Vom Fallschirm zum Gleitschirm

 

Der Fallschirm entwickelte sich nach dem 2. Weltkrieg zum Sportgerät. Die schlechte Steuerbarkeit sowie die hohen Sinkgeschwindigkeiten konnten jedoch erst im Jahre 1964 verbessert werden, nachdem Domina Jalbert durch die Erfindung des Flächenschirms aus einem Segeltuch ein Flügelprofil nachbildete. Dieser Schirm wurde zunächst aber nur für Absprünge aus dem Flugzeug eingesetzt.

 

Das Gleitschirmfliegen begann 1965 mit dem Sailwing von David Barish. Dieser bezeichnete diese neue Sportart als Slope Soaring (wörtl. Hangfliegen), stieß damit aber nur auf geringe Resonanz. Die Entwicklung des Gleitsegelns wurde unter Verwendung von geeigneten Flächenfallschirmen vorübergehend als Spezialdisziplin des Fallschirmsports fortgesetzt.

 

Im Jahre 1974 wurde duch den Amerikaner Dan Poynter erstmals die Möglichkeit beschrieben einen Bergstart mit einem Flächenschirm durchzuführen. Diese von ihm als Parasailing bezeichnete Flugart beschrieb er in einem Lehrbuch. So waren es in den nächsten Jahren hauptsächlich Fallschirmspringer, welche sich durch einen Bergstart das Geld für das Flugzeug sparten. Wanderer entdeckten die Möglichkeit, den mühsamen Abstieg zu umgehen und entwickelten auf diese Weise den sog.

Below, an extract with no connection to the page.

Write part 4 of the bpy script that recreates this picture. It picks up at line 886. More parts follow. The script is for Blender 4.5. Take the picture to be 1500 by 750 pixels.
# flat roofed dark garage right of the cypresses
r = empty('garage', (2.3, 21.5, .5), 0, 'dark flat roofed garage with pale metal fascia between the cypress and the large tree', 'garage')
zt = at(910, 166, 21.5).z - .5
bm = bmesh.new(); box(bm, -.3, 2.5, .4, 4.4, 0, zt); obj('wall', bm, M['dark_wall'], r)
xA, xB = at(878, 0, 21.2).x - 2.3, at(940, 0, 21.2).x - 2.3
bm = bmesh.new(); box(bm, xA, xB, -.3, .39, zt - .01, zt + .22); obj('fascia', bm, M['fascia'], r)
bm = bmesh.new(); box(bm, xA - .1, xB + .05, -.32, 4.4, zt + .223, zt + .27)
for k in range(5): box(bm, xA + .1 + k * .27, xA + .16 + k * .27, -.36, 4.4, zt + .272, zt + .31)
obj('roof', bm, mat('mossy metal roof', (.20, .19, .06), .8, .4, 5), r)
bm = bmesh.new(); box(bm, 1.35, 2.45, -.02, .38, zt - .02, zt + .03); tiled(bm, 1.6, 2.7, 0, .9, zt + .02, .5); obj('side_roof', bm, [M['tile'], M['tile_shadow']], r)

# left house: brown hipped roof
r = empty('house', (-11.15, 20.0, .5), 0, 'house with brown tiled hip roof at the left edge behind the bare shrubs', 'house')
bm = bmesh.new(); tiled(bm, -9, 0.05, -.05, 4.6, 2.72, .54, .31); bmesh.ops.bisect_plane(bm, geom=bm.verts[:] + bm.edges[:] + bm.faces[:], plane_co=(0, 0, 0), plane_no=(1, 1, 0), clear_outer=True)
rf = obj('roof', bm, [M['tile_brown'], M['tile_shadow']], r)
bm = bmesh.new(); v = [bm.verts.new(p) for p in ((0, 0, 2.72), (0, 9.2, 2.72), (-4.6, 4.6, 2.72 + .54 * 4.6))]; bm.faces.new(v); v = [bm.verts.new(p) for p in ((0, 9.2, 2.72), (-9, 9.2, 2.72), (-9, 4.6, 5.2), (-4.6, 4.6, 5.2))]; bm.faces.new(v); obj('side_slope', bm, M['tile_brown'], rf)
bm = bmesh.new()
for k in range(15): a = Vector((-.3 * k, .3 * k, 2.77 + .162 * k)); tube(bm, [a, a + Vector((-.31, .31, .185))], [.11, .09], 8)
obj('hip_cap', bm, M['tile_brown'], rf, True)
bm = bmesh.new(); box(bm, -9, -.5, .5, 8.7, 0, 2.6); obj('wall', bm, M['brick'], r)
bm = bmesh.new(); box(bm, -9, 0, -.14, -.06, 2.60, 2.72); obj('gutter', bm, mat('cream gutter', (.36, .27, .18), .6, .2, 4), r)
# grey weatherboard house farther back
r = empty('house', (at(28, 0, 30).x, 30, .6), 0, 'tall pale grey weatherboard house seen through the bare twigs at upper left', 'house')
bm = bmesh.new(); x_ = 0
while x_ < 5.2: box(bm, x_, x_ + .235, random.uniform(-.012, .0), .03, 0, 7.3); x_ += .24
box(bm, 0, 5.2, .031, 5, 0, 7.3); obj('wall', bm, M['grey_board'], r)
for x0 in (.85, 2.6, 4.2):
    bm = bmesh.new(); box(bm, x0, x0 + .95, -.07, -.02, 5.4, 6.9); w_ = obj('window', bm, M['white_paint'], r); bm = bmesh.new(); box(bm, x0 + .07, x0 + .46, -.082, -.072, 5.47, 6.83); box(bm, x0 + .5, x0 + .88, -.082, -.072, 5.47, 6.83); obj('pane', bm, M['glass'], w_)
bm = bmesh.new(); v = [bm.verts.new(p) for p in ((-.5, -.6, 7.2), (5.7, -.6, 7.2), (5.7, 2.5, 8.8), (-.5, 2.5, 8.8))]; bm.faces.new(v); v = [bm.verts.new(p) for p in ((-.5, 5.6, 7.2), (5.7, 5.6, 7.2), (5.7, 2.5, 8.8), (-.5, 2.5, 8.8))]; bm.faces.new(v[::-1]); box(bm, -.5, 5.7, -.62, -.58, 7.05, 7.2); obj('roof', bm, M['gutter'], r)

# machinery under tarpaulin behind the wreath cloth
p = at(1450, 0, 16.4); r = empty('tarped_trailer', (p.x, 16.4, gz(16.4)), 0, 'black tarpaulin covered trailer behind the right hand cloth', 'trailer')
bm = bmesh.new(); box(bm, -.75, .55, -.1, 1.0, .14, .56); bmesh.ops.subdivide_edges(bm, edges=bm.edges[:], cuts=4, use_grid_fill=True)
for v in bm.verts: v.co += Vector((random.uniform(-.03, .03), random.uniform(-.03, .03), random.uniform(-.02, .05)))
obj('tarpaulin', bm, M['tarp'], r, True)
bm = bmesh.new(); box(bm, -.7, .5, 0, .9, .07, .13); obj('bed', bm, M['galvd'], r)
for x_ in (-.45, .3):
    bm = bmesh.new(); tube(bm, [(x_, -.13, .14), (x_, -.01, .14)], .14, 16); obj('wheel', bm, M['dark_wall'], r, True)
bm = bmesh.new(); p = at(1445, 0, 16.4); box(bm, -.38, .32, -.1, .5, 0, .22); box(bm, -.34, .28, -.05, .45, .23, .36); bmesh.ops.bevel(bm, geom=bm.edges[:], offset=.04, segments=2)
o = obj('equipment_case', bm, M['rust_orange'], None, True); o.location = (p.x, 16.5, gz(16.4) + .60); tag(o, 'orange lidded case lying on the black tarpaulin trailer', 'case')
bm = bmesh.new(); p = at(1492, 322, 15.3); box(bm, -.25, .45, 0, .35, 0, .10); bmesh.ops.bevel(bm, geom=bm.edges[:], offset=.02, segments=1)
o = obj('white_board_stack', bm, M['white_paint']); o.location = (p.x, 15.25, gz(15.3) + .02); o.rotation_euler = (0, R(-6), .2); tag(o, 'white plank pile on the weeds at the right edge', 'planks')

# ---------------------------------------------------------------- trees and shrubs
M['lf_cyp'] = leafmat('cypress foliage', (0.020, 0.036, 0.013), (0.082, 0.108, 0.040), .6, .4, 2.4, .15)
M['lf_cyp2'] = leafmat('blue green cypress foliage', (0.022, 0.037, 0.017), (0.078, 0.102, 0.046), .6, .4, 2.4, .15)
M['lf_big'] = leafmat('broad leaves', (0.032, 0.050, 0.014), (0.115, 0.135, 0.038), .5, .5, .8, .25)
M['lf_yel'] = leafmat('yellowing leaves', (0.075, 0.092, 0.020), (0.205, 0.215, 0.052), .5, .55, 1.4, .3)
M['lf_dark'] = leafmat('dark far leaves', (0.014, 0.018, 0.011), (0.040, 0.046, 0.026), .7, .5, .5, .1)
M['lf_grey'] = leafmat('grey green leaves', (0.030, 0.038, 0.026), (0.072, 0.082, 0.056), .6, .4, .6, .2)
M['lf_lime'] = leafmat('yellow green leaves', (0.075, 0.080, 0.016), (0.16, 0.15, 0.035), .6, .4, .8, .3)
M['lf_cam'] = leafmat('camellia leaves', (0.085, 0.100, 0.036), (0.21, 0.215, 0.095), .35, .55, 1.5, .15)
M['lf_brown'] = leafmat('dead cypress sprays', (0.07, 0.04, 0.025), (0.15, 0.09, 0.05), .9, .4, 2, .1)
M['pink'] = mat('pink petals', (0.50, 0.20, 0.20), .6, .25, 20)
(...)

Bergschirm, welcher vor allem unter Extrembergsteigern begeisterte Anhänger fand. Bei diesem so genannten Bergfliegen erfolgten die Starts, wegen der geringen Gleitleistung der verwendeten Flächenfallschirme, vornehmlich in steilem Gelände, wie der Skiabfahrt in Kitzbühel oder vom Tegelberg. Bereits 1977 wurde mit Flächenschirmen vom Säntis in der Ostschweiz (2502 m) gestartet und im nahegelegenen Wildhaus (1100 m) gelandet.

 

Im Jahre 1985 kam es zum Durchbruch als in in Frankreich das Gleitschirmfliegen immer populärer und die ersten Gleitschirme aus luftdichtem, steifem Segeltuch entwickelt wurden - Gleitzahl 3 und minimales Sinken von 2,5 m/s wurden erreicht. In Deutschland wurde das Gleitschirmfliegen 1987 gesetzlich erlaubt. Die Entwicklung setzte sich rassant fort, so dass man Ende 1987 bereits bei einer Gleitzahl von 4 und einem minimalen Sinken von 2 m/s angelangt war. Es war bereits möglich mit den Fluggeräten Thermik zu nutzen - die längste Flugzeit betrug über 6 Stunden. Durch einen erneuten Leistungsschub und neue Ideen wurde 1988 die Gleitzahl 5 mit einem minimalen Sinken von 1,6-1,8 m/s erreicht. Pierre Bouilloux gelang ein 40 Km Dreiecksflug.

 

Neben Rekordmeldungen häuften sich leider auch Meldungen über Unfälle. Dies war zum einen auf die wachsende Anzahl an Piloten aber auch auf die Leistungssteigerung der Gleitschirme zurückzuführen. So ging die Steigerung der Leistungsfähigkeit oft zu Lasten der Sicherheit. Im September 1988 wurde daher die Erforderlichkeit eines Flugscheins eingeführt.

 

Heute wird die Sicherheit im Gleitschirmsport großgeschrieben. In Deutschland ist der Deutsche Hängegleiterverband (DHV), welcher bereits im Jahre 1979 durch engagierte Drachenflieger gegründet wurde und 1987 den Gleitschirmsport aufnahm, als Beauftragter des Luftfahrtbundesamtes für behördliche Aufgaben im Bereich der Ausbildung, der Geländezulassung sowie als TÜV für den Test und die Zulassung der Fluggeräte zuständig. Er erteilt Flugschulerlaubnisse, bildet Fluglehrer aus, nimmt die Prüfungen für die Luftfahrerscheine ab und lässt die Fluggelände zu. Außerdem prüft er Gleitschirme, Gurtzeuge und Rettungsgeräte. Diese Geräteprüfung, das DHV-Gütesiegel, ist in Deutschland Pflicht und weltweit als Standard für Gerätesicherheit anerkannt. Festigkeitsprüfungen und Flugtests sind Bestandteil des DHV-Gütesiegels. Dank dieser strengen Qualitätsnorm und der vom DHV geregelten Pilotenausbildung gehört das Gleitschirmfliegen heute zu den sichersten Luftsportarten. Inzwischen hat der DHV über 32.000 Mitglieder. Das Gleitschirmfliegen ist zum Breitensport geworden.